John Humphreys and Allan Schiller, piano duet and two pianos, Wigmore Hall, 13th July 2003, (MA)


At 4 o’clock on a scorching Sunday afternoon, a central London concert hall is one of the last places you’d want to be – indeed, I had turned down a chance of a boat trip down the Thames in favour of John Humphrey’s and Allan Schiller’s piano-duet and piano-duo recital in the Wigmore Hall. Though the Hall – hardly surprisingly – wasn’t packed, the nonetheless sizable numbers who turned up were met with a rewardingly unusual programme.

It thus began with the busy textures of Reger’s transcription for piano duet of the Sixth ‘Brandenburg’ Concerto, where the different colours of Bach’s instrumental lines rather get lost in the monotonal sonorities of the piano; it thus becomes more an exercise in polyphonic enthusiasm. Busoni’s imaginative two-piano transcription of Mozart’s Fantasie in F minor, K.608, allowed Humphreys and Schiller to make sense of the texture in a way the Reger had not, and they pushed it to an exciting conclusion. The first half was rounded off with Debussy’s rarely heard En blanc et noir, the sound of two pianos coaxing the composer into unusually rumbustious mood.

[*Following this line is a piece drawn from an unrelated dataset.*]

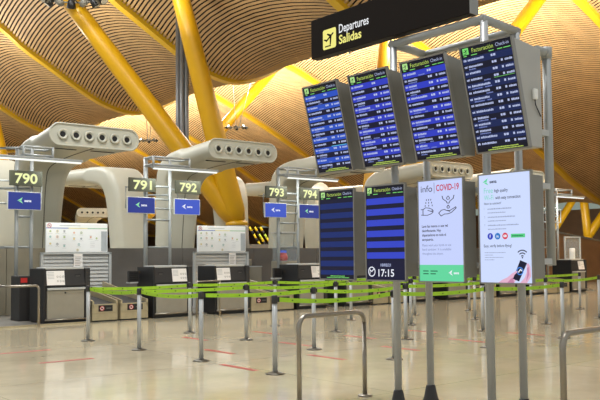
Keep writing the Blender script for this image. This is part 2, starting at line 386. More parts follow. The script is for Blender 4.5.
# ------------------------------------------------------------------ air supply units (goosenecks)
PATH = [(0.0, 4.17, 1.11, 0.50), (0.8, 4.16, 0.98, 0.52), (1.6, 4.14, 0.86, 0.55), (2.3, 4.10, 0.76, 0.60), (2.85, 4.02, 0.70, 0.68), (3.22, 3.80, 0.66, 0.82), (3.40, 3.35, 0.60, 0.86), (3.48, 2.7, 0.56, 0.84), (3.60, 1.5, 0.52, 0.82), (3.72, 0.0, 0.50, 0.82)]
def gooseneck(label, loc, rz, holes=True, name='air_supply_unit'):
    t = thing(name, label, 'air duct', loc, rz)
    P = []
    for i in range(len(PATH) - 1):                                  # resample smoothly
        for f in (0, 0.34, 0.67):
            q = [PATH[max(i - 1, 0)], PATH[i], PATH[i + 1], PATH[min(i + 2, len(PATH) - 1)]]
            P.append(tuple(0.5 * ((2 * q[1][c]) + (-q[0][c] + q[2][c]) * f + (2*q[0][c] - 5*q[1][c] + 4*q[2][c] - q[3][c]) * f*f + (-q[0][c] + 3*q[1][c] - 3*q[2][c] + q[3][c]) * f**3) for c in range(4)))
    P.append(PATH[-1]); n = 32; vs = []; nrm = []
    for i, (y, z, hw, th) in enumerate(P):
        a, c = P[max(i - 1, 0)], P[min(i + 1, len(P) - 1)]
        ty, tz = c[0] - a[0], c[1] - a[1]; l = math.hypot(ty, tz); ty, tz = ty / l, tz / l
        ny, nz = -tz, ty                                              # points up on the arm
        if i == 0: ny, nz = 0.0, 1.0
        nrm.append((ny, nz)); r = th / 2
        rr = min(r, r * (1.0 if i < 8 else 0.55))
        for k in range(n):
            q = 2 * math.pi * (k + 0.5) / n; ca, sa = math.cos(q), math.sin(q)
            x = math.copysign(hw - rr, ca) + rr * ca; v = (math.copysign(r - rr, sa) if rr < r else 0) + rr * sa
            vs.append((x, y + ny * v, z + nz * v))
    fs = [(i * n + k, i * n + (k + 1) % n, (i + 1) * n + (k + 1) % n, (i + 1) * n + k) for i in range(len(P) - 1) for k in range(n)]
    b = MB(); b.add(vs, fs, CREAM, True); b.add(vs[:n], [list(range(n))], CREAM); b.build('shell', t)
    # rim of the face, joints
    b = MB(); b.tube([(x * 0.995, y - 0.005, z) for x, y, z in vs[:n]] + [(vs[0][0] * 0.995, vs[0][1] - 0.005, vs[0][2])], 0.022, CREAM, 8, False); b.build('rim', t)
    b = MB(); pts = [(0, y - ny * (th / 2 + 0.002), z - nz * (th / 2 + 0.002)) for (y, z, hw, th), (ny, nz) in zip(P, nrm)]
    b.tube(pts, 0.013, SEAM, 6); b.build('joint', t)
    if holes:
        for sx in (-0.55, 0.42):
            y, z, hw, th = P[2]; ny, nz = nrm[2]
            b = MB(); b.box(sx - 0.30, sx + 0.30, y - 0.03, y + 0.03, z - th / 2 - 0.012, z - th / 2 + 0.03, BLACK); b.build('slot', t)
        for k in range(6):
            x = -0.80 + 0.32 * k
            b = MB(); b.lathe([(0.125, 0.0), (0.128, -0.03), (0.11, -0.05), (0.075, -0.035), (0.066, -0.012)], (x, 0, 4.17), CREAM, 20, 'Y')
            nz_ = b.build('nozzle', t)
            b = MB(); b.lathe([(0.07, -0.014), (0.068, -0.016)], (x, 0, 4.165), BLACK, 20, 'Y'); b.build('opening', nz_)
    return t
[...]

The second half was dedicated to Busoni, and especially one of the polyphonic masterpieces of piano-writing, his Fantasia contrappuntistica, in its fourth incarnation, the 1922 recasting of the work for two pianos. It was prefaced with his Improvisation on the Bach Chorale ‘Wie wohl ist mir’, from 1916. It’s not often one gets to watch this work being performed in concert, so it’s fascinating to see how Busoni orchestrates for the sonorities of the piano, how he develops contrasting colours in the two instruments, reserving his strength for the gloriously resonant first full statement of the chorale in both pianos.Humphreys and Schiller judged the pace perfectly.

The Fantasia contrappuntistica is Busoni’s astonishingly inventive creative solution to the unfinished fugue in Bach’s Art of Fugue. There’s little in music as physically exciting as the sound of two pianos on the hunt, but Humphreys and Schiller didn’t give in to the temptation of sheer volume. Instead, they concentrated on the dramaturgy of the piece. It opens (and closes), for example, with the pianos exchanging imperious phrases antiphonally, which Humphreys and Schiller treated as if they were lines from two characters on stage – the Fantasia contrappuntistica requires some attention of its listeners, but this essentially dramatic approach made it both texturally vivid and architecturally clear.

That was good news; better yet is that Humphreys and Schiller are taking both Busoni works, and others, into the studio in September, to record them for Naxos. It will be worth waiting for.